## Brief
All entries below need to be written out exactly, but without their pictures.
====================
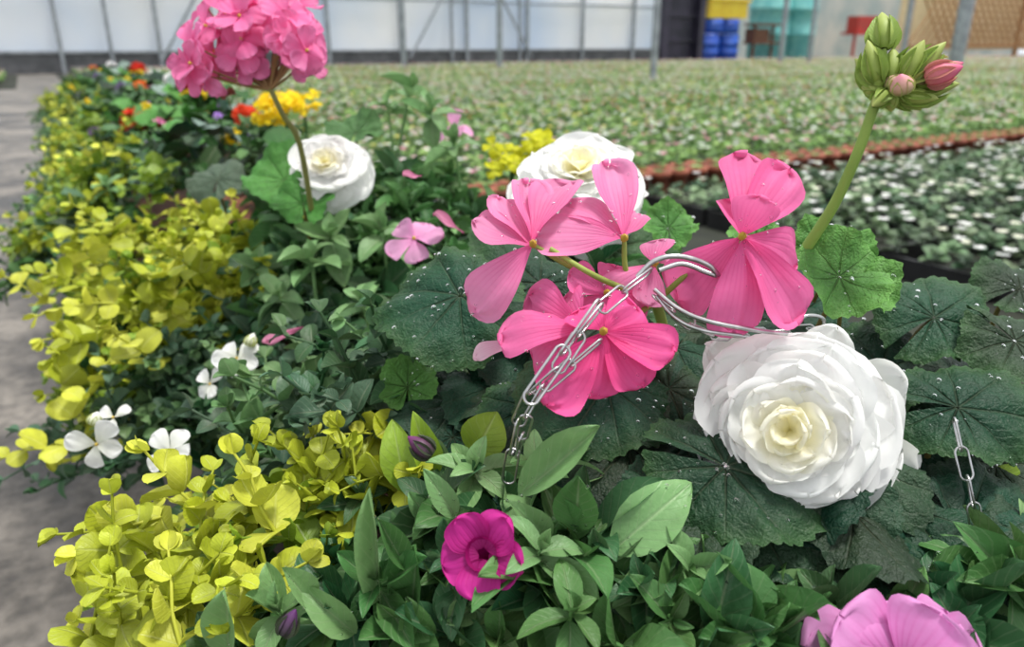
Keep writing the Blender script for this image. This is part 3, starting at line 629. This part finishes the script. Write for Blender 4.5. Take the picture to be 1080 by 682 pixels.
for (b,z,h) in((23.85,0,1.08),(24.95,0,1.08),(24.0,1.1,.55),(24.9,1.1,.55)):
    m=MB(); lathe(m,np.array([b,WA+.3,z]),ZZ,drumprof(.5,h),np.ones(3),None,0,20); m.obj('blue_drum',[blue],rot=ROT)
m=MB(); box(m,23.5,25.6,WA-.1,WA+.8,1.68,2.3); box(m,23.4,25.7,WA-.2,WA+.9,2.3,2.4); m.obj('yellow_crate',[yel],rot=ROT)
m=MB()
for b in(25.8,26.9): box(m,b,b+.1,WA-.4,WA-.3,0,1.5)
box(m,25.6,27.2,WA-.6,WA,1.4,1.5); box(m,25.6,27.2,WA-.6,WA,.7,.78); box(m,25.7,26.6,WA-.5,WA,.78,1.3); m.obj('wooden_stand',[simple('stand_wood',srgb(120,80,58),srgb(90,58,42),5,.7)],rot=ROT)
m=MB()
for b in(28.2,30.0): lathe(m,np.array([b,WA+1,0.]),ZZ,drumprof(.85,3.2),np.ones(3),None,0,24)
m.obj('teal_water_tank',[teal],rot=ROT)
m=MB(); box(m,33,34.5,WA,WA+.6,1.2,1.9); box(m,32.8,34.7,WA-.1,WA+.7,1.1,1.2)
for b in(32.9,34.5): box(m,b,b+.1,WA,WA+.1,0,1.1)
m.obj('red_planter_box',[simple('red_paint',srgb(190,50,40),srgb(160,60,50),3,.6)],rot=ROT)
m=MB()
for b in np.arange(37,56,.6):
    tube(m,[np.array([b,WA,.6]),np.array([b+3,WA,3.8])],.05,.05,np.ones(3),0,4); tube(m,[np.array([b+3,WA+.08,.6]),np.array([b,WA+.08,3.8])],.05,.05,np.ones(3),0,4)
box(m,36.8,58,WA-.06,WA+.12,.5,.65); box(m,36.8,58,WA-.06,WA+.12,3.8,3.95)
for b in(36.8,42,47,52): box(m,b,b+.2,WA-.06,WA+.12,0,4)
box(m,36.8,58,WA+.5,WA+.56,.4,4,1)
m.obj('wooden_lattice_fence',[simple('lattice_wood',srgb(175,130,85),srgb(150,110,70),6,.7),simple('lattice_backing',srgb(232,215,175),srgb(215,195,150),3,.7)],rot=ROT)
# ---------------------------------------------------------------- light and camera
w=bpy.data.worlds.new('daylight'); scene.world=w; w.use_nodes=True; g=NT(w.node_tree); bg=w.node_tree.nodes['Background']
tc=g.n('ShaderNodeTexCoord'); sp=g.n('ShaderNodeSeparateXYZ'); g.l(tc.outputs['Generated'],sp.inputs[0])
rp=g.n('ShaderNodeValToRGB'); rp.color_ramp.elements[0].color=(.84,.89,.96,1); rp.color_ramp.elements[1].color=(.98,.99,1,1); g.l(sp.outputs[2],rp.inputs[0]); g.l(rp.outputs[0],bg.inputs[0]); bg.inputs[1].default_value=1.14
s=bpy.data.lights.new('sun','SUN'); s.energy=4.0; s.angle=math.radians(12); s.color=(1,.98,.93); so=bpy.data.objects.new('sun',s); scene.collection.objects.link(so)
so.rotation_euler=Vector((.25,.02,.95)).to_track_quat('Z','Y').to_euler(); so.location=(3,-3,9)
cd=bpy.data.cameras.new('camera'); cd.sensor_width=36; cd.lens=FP/1080*36; cd.clip_start=.02; cd.clip_end=200
cd.dof.use_dof=True; cd.dof.focus_distance=.34; cd.dof.aperture_fstop=10
co=bpy.data.objects.new('camera',cd); scene.collection.objects.link(co); co.location=CAM; co.rotation_euler=(math.pi/2-PT,0,0); scene.camera=co
scene.view_settings.view_transform='Standard'
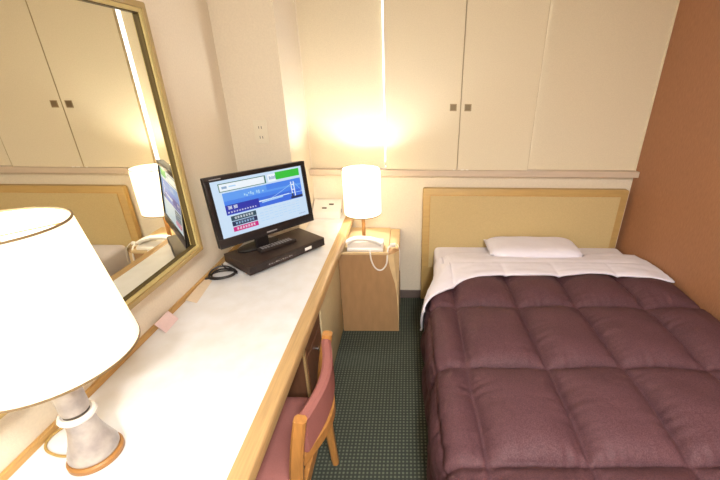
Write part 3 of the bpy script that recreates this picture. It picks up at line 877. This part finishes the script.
# ------------------------------------------------------------------ ceiling lamp (above and behind the camera)
t = thing('ceiling_lamp', 'round white ceiling lamp overhead in the middle of the room', 'lamp', (.35, -.35, ZC - .001))
obj('lamp_rim', lathe(bmesh.new(), [(.20, 0), (.20, -.03), (.185, -.035), (.18, -.03), (.18, 0)], n=48, closed=True), M['white_plastic'], t, True)
def light(name, kind, loc, power, colr, **kw):
    l = bpy.data.lights.new(name, kind); l.energy = power; l.color = colr
    for k, v in kw.items(): setattr(l, k, v)
    o = bpy.data.objects.new(name, l); o.location = loc; col.objects.link(o); return o
light('ceiling_lamp_light', 'AREA', (.35, -.35, ZC - .04), 40, (1.0, .995, .985), shape='DISK', size=.36)
t = thing('added_fill_lamp', 'unseen round ceiling lamp added behind the camera to brighten the pillar front', 'lamp', (.25, -1.0, ZC - .001))  # unseen fill lamp, added to brighten the front of the pillar
obj('lamp_rim', lathe(bmesh.new(), [(.14, 0), (.14, -.03), (.13, -.035), (.125, -.03), (.125, 0)], n=48, closed=True), M['white_plastic'], t, True)
light('added_fill_light', 'AREA', (.25, -1.0, ZC - .04), 60, (1.0, .995, .985), shape='DISK', size=.25)
# bulbs
light('table_lamp_light', 'POINT', (LX + SC[0], LY + SC[1], LZ + .55), 3.2, (1.0, .98, .94), shadow_soft_size=.03)
light('bedside_lamp_light', 'POINT', (FX, FY, .6 + .42), 14, (1.0, 1.0, .99), shadow_soft_size=.03)

# daylight outside the window
wd = bpy.data.worlds.new('daylight'); sc.world = wd; wd.use_nodes = True
bg = wd.node_tree.nodes['Background']; bg.inputs[0].default_value = (.80, .86, 1.0, 1); bg.inputs[1].default_value = 8.0

# ------------------------------------------------------------------ camera
yaw, pitch, roll = R(.4), R(23.87), R(.55)
f = Vector((math.sin(yaw) * math.cos(pitch), math.cos(yaw) * math.cos(pitch), -math.sin(pitch)))
r = Vector((math.cos(yaw), -math.sin(yaw), 0)); u = r.cross(f)
r2 = r * math.cos(roll) + u * math.sin(roll); u2 = -r * math.sin(roll) + u * math.cos(roll)
cam = bpy.data.cameras.new('camera'); co = bpy.data.objects.new('camera', cam); col.objects.link(co)
mw = Matrix((( r2.x, u2.x, -f.x, 0), (r2.y, u2.y, -f.y, 0), (r2.z, u2.z, -f.z, 1.6), (0, 0, 0, 1)))
co.matrix_world = mw
cam.sensor_width = 36; cam.lens = 368.4 / 720 * 36
cam.shift_x = -(410 - 360) / 720
cam.clip_start = .02
sc.camera = co
sc.view_settings.view_transform = 'Standard'; sc.view_settings.look = 'None'
sc.view_settings.gamma = 1; sc.view_settings.exposure = 0.0
sc.view_settings.use_curve_mapping = False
====================
## Exercise solution
Keep writing the Blender script for this image. This is part 3, starting at line 629. This part finishes the script. Write for Blender 4.5. Take the picture to be 1080 by 682 pixels.
for (b,z,h) in((23.85,0,1.08),(24.95,0,1.08),(24.0,1.1,.55),(24.9,1.1,.55)):
    m=MB(); lathe(m,np.array([b,WA+.3,z]),ZZ,drumprof(.5,h),np.ones(3),None,0,20); m.obj('blue_drum',[blue],rot=ROT)
m=MB(); box(m,23.5,25.6,WA-.1,WA+.8,1.68,2.3); box(m,23.4,25.7,WA-.2,WA+.9,2.3,2.4); m.obj('yellow_crate',[yel],rot=ROT)
m=MB()
for b in(25.8,26.9): box(m,b,b+.1,WA-.4,WA-.3,0,1.5)
box(m,25.6,27.2,WA-.6,WA,1.4,1.5); box(m,25.6,27.2,WA-.6,WA,.7,.78); box(m,25.7,26.6,WA-.5,WA,.78,1.3); m.obj('wooden_stand',[simple('stand_wood',srgb(120,80,58),srgb(90,58,42),5,.7)],rot=ROT)
m=MB()
for b in(28.2,30.0): lathe(m,np.array([b,WA+1,0.]),ZZ,drumprof(.85,3.2),np.ones(3),None,0,24)
m.obj('teal_water_tank',[teal],rot=ROT)
m=MB(); box(m,33,34.5,WA,WA+.6,1.2,1.9); box(m,32.8,34.7,WA-.1,WA+.7,1.1,1.2)
for b in(32.9,34.5): box(m,b,b+.1,WA,WA+.1,0,1.1)
m.obj('red_planter_box',[simple('red_paint',srgb(190,50,40),srgb(160,60,50),3,.6)],rot=ROT)
m=MB()
for b in np.arange(37,56,.6):
    tube(m,[np.array([b,WA,.6]),np.array([b+3,WA,3.8])],.05,.05,np.ones(3),0,4); tube(m,[np.array([b+3,WA+.08,.6]),np.array([b,WA+.08,3.8])],.05,.05,np.ones(3),0,4)
box(m,36.8,58,WA-.06,WA+.12,.5,.65); box(m,36.8,58,WA-.06,WA+.12,3.8,3.95)
for b in(36.8,42,47,52): box(m,b,b+.2,WA-.06,WA+.12,0,4)
box(m,36.8,58,WA+.5,WA+.56,.4,4,1)
m.obj('wooden_lattice_fence',[simple('lattice_wood',srgb(175,130,85),srgb(150,110,70),6,.7),simple('lattice_backing',srgb(232,215,175),srgb(215,195,150),3,.7)],rot=ROT)
# ---------------------------------------------------------------- light and camera
w=bpy.data.worlds.new('daylight'); scene.world=w; w.use_nodes=True; g=NT(w.node_tree); bg=w.node_tree.nodes['Background']
tc=g.n('ShaderNodeTexCoord'); sp=g.n('ShaderNodeSeparateXYZ'); g.l(tc.outputs['Generated'],sp.inputs[0])
rp=g.n('ShaderNodeValToRGB'); rp.color_ramp.elements[0].color=(.84,.89,.96,1); rp.color_ramp.elements[1].color=(.98,.99,1,1); g.l(sp.outputs[2],rp.inputs[0]); g.l(rp.outputs[0],bg.inputs[0]); bg.inputs[1].default_value=1.14
s=bpy.data.lights.new('sun','SUN'); s.energy=4.0; s.angle=math.radians(12); s.color=(1,.98,.93); so=bpy.data.objects.new('sun',s); scene.collection.objects.link(so)
so.rotation_euler=Vector((.25,.02,.95)).to_track_quat('Z','Y').to_euler(); so.location=(3,-3,9)
cd=bpy.data.cameras.new('camera'); cd.sensor_width=36; cd.lens=FP/1080*36; cd.clip_start=.02; cd.clip_end=200
cd.dof.use_dof=True; cd.dof.focus_distance=.34; cd.dof.aperture_fstop=10
co=bpy.data.objects.new('camera',cd); scene.collection.objects.link(co); co.location=CAM; co.rotation_euler=(math.pi/2-PT,0,0); scene.camera=co
scene.view_settings.view_transform='Standard'
Write part 3 of the bpy script that recreates this picture. It picks up at line 877. This part finishes the script.
# ------------------------------------------------------------------ ceiling lamp (above and behind the camera)
t = thing('ceiling_lamp', 'round white ceiling lamp overhead in the middle of the room', 'lamp', (.35, -.35, ZC - .001))
obj('lamp_rim', lathe(bmesh.new(), [(.20, 0), (.20, -.03), (.185, -.035), (.18, -.03), (.18, 0)], n=48, closed=True), M['white_plastic'], t, True)
def light(name, kind, loc, power, colr, **kw):
    l = bpy.data.lights.new(name, kind); l.energy = power; l.color = colr
    for k, v in kw.items(): setattr(l, k, v)
    o = bpy.data.objects.new(name, l); o.location = loc; col.objects.link(o); return o
light('ceiling_lamp_light', 'AREA', (.35, -.35, ZC - .04), 40, (1.0, .995, .985), shape='DISK', size=.36)
t = thing('added_fill_lamp', 'unseen round ceiling lamp added behind the camera to brighten the pillar front', 'lamp', (.25, -1.0, ZC - .001))  # unseen fill lamp, added to brighten the front of the pillar
obj('lamp_rim', lathe(bmesh.new(), [(.14, 0), (.14, -.03), (.13, -.035), (.125, -.03), (.125, 0)], n=48, closed=True), M['white_plastic'], t, True)
light('added_fill_light', 'AREA', (.25, -1.0, ZC - .04), 60, (1.0, .995, .985), shape='DISK', size=.25)
# bulbs
light('table_lamp_light', 'POINT', (LX + SC[0], LY + SC[1], LZ + .55), 3.2, (1.0, .98, .94), shadow_soft_size=.03)
light('bedside_lamp_light', 'POINT', (FX, FY, .6 + .42), 14, (1.0, 1.0, .99), shadow_soft_size=.03)

# daylight outside the window
wd = bpy.data.worlds.new('daylight'); sc.world = wd; wd.use_nodes = True
bg = wd.node_tree.nodes['Background']; bg.inputs[0].default_value = (.80, .86, 1.0, 1); bg.inputs[1].default_value = 8.0

# ------------------------------------------------------------------ camera
yaw, pitch, roll = R(.4), R(23.87), R(.55)
f = Vector((math.sin(yaw) * math.cos(pitch), math.cos(yaw) * math.cos(pitch), -math.sin(pitch)))
r = Vector((math.cos(yaw), -math.sin(yaw), 0)); u = r.cross(f)
r2 = r * math.cos(roll) + u * math.sin(roll); u2 = -r * math.sin(roll) + u * math.cos(roll)
cam = bpy.data.cameras.new('camera'); co = bpy.data.objects.new('camera', cam); col.objects.link(co)
mw = Matrix((( r2.x, u2.x, -f.x, 0), (r2.y, u2.y, -f.y, 0), (r2.z, u2.z, -f.z, 1.6), (0, 0, 0, 1)))
co.matrix_world = mw
cam.sensor_width = 36; cam.lens = 368.4 / 720 * 36
cam.shift_x = -(410 - 360) / 720
cam.clip_start = .02
sc.camera = co
sc.view_settings.view_transform = 'Standard'; sc.view_settings.look = 'None'
sc.view_settings.gamma = 1; sc.view_settings.exposure = 0.0
sc.view_settings.use_curve_mapping = False